Sam Armytage, Prue MacSween face racial vilification lawsuit

Sunrise host Samantha Armytage and commentator Prue MacSween are facing a racial vilification lawsuit over a controversial segment on indigenous adoption aired by the Seven Network.

The potential Federal Court action comes after settlement negotiations collapsed in a group racial discrimination complaint filed in the Australian Human Rights Commission.

Samantha Armytage and Prue MacSween on a controversial Sunrise segment. Photo: Channel 7

During a March 2018 broadcast, Sam Armytage and panellists on the breakfast TV show discussed Aboriginal adoption.

During the segment, Prue MacSween said: “Just like the first Stolen Generation, where a lot of children were taken because it was for their well-being, we need to do it again.”

The Federal Court action is being led by Aboriginal elder Aunty Rhonda Dixon-Grovenor, the group's lawyers said in a statement on Thursday.

They said the eight Aboriginal complainants were forced to take the action after the commission negotiations broke down.

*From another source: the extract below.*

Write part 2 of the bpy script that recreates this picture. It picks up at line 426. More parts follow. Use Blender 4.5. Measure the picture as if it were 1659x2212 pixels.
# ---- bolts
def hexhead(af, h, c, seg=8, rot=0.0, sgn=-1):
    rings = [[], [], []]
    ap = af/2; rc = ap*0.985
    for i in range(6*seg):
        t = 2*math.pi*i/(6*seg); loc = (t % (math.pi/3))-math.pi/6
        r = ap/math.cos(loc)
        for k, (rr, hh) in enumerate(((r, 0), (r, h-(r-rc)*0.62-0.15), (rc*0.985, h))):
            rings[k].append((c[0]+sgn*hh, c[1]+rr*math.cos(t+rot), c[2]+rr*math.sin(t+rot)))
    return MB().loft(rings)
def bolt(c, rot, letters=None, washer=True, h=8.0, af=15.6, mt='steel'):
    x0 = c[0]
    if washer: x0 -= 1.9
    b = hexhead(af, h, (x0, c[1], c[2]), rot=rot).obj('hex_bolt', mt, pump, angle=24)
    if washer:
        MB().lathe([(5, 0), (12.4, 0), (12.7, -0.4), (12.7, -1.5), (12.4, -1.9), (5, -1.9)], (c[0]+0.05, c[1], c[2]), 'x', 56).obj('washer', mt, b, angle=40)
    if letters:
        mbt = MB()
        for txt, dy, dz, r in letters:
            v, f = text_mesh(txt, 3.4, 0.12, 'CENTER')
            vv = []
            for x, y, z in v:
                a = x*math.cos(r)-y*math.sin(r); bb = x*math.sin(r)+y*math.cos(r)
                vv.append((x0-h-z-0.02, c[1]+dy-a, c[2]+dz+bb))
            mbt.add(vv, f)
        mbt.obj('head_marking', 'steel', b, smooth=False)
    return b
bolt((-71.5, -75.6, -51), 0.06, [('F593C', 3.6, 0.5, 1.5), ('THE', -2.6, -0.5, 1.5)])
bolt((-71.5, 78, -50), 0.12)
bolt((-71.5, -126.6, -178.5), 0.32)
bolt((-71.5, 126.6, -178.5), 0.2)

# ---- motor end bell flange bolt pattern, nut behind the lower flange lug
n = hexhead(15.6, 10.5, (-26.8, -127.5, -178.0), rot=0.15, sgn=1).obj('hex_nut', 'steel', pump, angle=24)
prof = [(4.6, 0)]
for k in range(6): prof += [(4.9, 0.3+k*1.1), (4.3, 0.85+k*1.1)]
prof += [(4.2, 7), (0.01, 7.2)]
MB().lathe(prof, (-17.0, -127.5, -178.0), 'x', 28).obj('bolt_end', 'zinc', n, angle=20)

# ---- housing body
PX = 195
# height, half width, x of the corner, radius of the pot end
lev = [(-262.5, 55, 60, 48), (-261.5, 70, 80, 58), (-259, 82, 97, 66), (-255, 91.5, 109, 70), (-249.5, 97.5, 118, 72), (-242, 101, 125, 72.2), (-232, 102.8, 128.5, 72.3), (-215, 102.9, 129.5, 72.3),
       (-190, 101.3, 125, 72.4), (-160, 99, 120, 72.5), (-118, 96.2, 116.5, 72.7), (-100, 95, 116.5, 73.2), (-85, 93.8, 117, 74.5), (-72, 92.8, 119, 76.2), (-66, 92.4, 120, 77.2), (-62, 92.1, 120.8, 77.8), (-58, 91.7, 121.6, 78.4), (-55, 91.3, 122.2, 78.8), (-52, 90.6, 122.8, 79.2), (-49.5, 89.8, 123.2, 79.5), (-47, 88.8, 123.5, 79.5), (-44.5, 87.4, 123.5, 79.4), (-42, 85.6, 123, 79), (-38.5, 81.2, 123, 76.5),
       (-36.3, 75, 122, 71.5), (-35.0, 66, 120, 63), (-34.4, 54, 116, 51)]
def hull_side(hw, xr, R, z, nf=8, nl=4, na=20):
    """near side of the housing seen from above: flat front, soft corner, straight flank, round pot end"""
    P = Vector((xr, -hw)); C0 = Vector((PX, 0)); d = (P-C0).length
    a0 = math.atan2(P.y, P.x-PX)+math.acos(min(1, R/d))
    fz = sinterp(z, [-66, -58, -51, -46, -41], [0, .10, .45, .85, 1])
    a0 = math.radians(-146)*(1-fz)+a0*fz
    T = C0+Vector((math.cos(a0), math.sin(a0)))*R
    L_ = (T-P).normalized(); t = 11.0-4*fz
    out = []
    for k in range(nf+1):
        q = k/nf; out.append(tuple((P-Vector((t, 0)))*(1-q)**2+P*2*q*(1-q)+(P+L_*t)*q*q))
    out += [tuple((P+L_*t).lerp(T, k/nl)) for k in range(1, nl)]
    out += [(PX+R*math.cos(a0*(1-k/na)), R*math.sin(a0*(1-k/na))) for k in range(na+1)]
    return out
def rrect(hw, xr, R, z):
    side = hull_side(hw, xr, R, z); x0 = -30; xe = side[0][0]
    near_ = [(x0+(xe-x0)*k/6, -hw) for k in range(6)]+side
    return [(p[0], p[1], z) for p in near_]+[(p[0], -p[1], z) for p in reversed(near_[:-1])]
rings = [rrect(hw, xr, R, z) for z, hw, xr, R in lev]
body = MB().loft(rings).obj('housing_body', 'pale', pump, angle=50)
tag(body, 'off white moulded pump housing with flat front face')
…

“Sunrise platformed wealthy white women calling for a Stolen Generations 2.0 as a means of salvation for our young people,” Ms Dixon-Grovenor said.

“This shameful, profoundly hurtful and devastating display of racism was broadcast by a commercial television station into homes right across Australia.

“The dignity of all Aboriginal people and children was violated in our very own homes and lounge rooms around Australia.”

Sam Armytage and panellists on the breakfast TV show discussed Aboriginal adoption. Photo: Getty

At the time the segment itself was found by the Australian Communications and Media Authority to have breached the Commercial Television Industry Code of Practice for inaccuracies and for provoking serious contempt on the bases of race.

A Seven spokeswoman said the network was not aware of any actual claim being filed at this stage so could not comment on the case.

"Seven settled the original matter in late 2019 in the Federal Court with the Yirrkala community and the Yolngu families and offered an unreserved apology on-air shortly after," the spokeswoman said.

After negotiations broke down the group had 60 days to file a case in the Federal Court.